Most organizations with network operations today believe they have a good handle on network observability—they’ve progressed past legacy tools and have excellent data collection within the four walls of their data center. They are masters of packets, latency, faults, and performance logs for their internal, managed infrastructure. Yet, when you ask them to assess their maturity, they rate themselves not as highly.

According to the State of Network Operations :2026 from the Broadcom NetOps group, the reason for this self-assessment is that two-thirds of respondents report persistent cloud and internet blind spots. Organizations are outsourcing the majority of their service delivery path to networks they don’t own, and 87% of them still cannot see beyond the user’s wireless router. This lack of visibility renders network operations teams virtually helpless when a user calls to complain about voice drops or application slowness. Without seeing the external network hops—the Verizon Fios, the Comcast, the path through various ISPs to Google Cloud or Microsoft Azure—triage is impossible.

Organizations haven’t taken that visibility outside of their data centers in part because there aren’t many service providers that can help them gain that visibility. According to Jeremy Rossbach, chief technical evangelist at Broadcom NetOps, there are two: Cisco, which provides outside-in visibility, and Broadcom, which offers inside-out visibility into blind spots. “There are multiple, multiple hops” along the network to connect someone at home to a meeting application, he said. “The first network hop would be your wireless router, and then the second would be to the residential ISP outside of your house, all the way to connecting to a cloud provider and the WebEx. So I have blind spots right now, because I’m not running the software that would monitor this. But my blind spots are everything after my wireless router, which means if I call and complain to Broadcom that I just got interviewed, and the guy said that my voice was dropping out every 30 seconds, the Broadcom guy would be like, I don’t know how to help you. You’re not on our network.”

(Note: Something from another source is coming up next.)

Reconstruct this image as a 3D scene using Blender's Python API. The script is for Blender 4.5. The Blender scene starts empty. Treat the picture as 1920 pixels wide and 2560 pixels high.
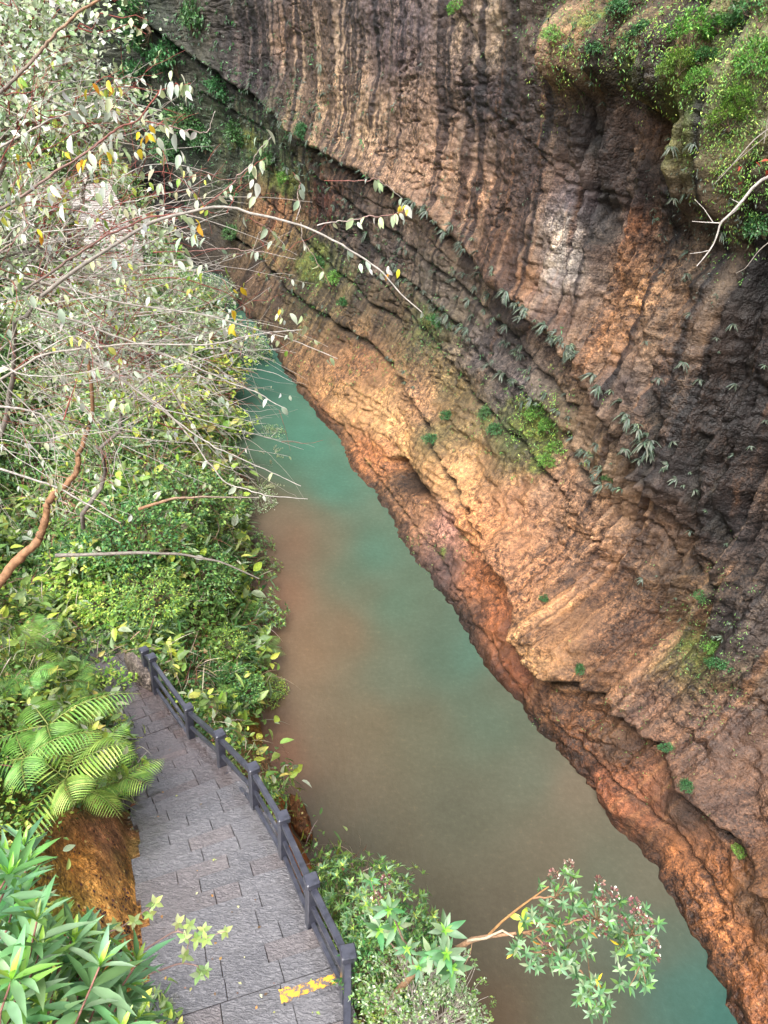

Meanwhile, according to the survey, 92% of network leaders plan to deploy AI-enabled network observability solutions. But if that effort comes before you have a foundation for data collection, it’s “like putting the cart before the horse,” Rossbach said.  AI is only as good as the information it consumes. If you are feeding your AI engine a network dataset with massive blind spots, the result will be an AI remediation assistant with some blindness. 

The answer, Rossbach said, is to create an “AI-ready network.” This involves creating inside-out visibility, using automation to scale, and using AI for predictive analysis.

Inside-out visibility involves deploying a software agent on the client or in the cloud, capable of mapping the entire network path from the client to the application destination. This capability generates what we call “network innocence.” It’s the ability to pinpoint the source of an issue, whether it’s a router on a public IP address or a server in a cloud network having 60% packet loss. This real-time, undeniable evidence builds the trust required for the next stage.

As for automation, the survey found that only 27% of organizations have a mature automation practice. The primary hurdle is a lack of trust—no one wants to automate a remediation that could take down a branch office based on incomplete or suspect data. By resolving the visibility crisis, we create a data set that is trusted, allowing the AI to provide predictable, trustworthy recommendations. Once you establish that trust,  you can automate the responses.

Finally, instead of acting blindly, the AI system can ingest a complete, trustworthy data set to find solutions in seconds that would take human engineers hours. This is how AI shifts from being a mere troubleshooting tool to a system that provides true foresight, suggesting necessary config rollbacks or network path changes before a failure impacts the customer.

Looking to the near future, Rossbach envisioned a time when “maybe one day we won’t have to collect data and store it. Maybe one day somebody calls and says, ‘Something isn’t working.” And I say, ‘Hey, my AI Assistant, can you figure out why? Someone is calling and saying she can’t get to Gmail,’ and it’s smart enough to go get real time performance data or utilization data and map out the network hop. But for now, we’ve got to give it a head start, which is data. It’s got to learn. We’ll get there one day.”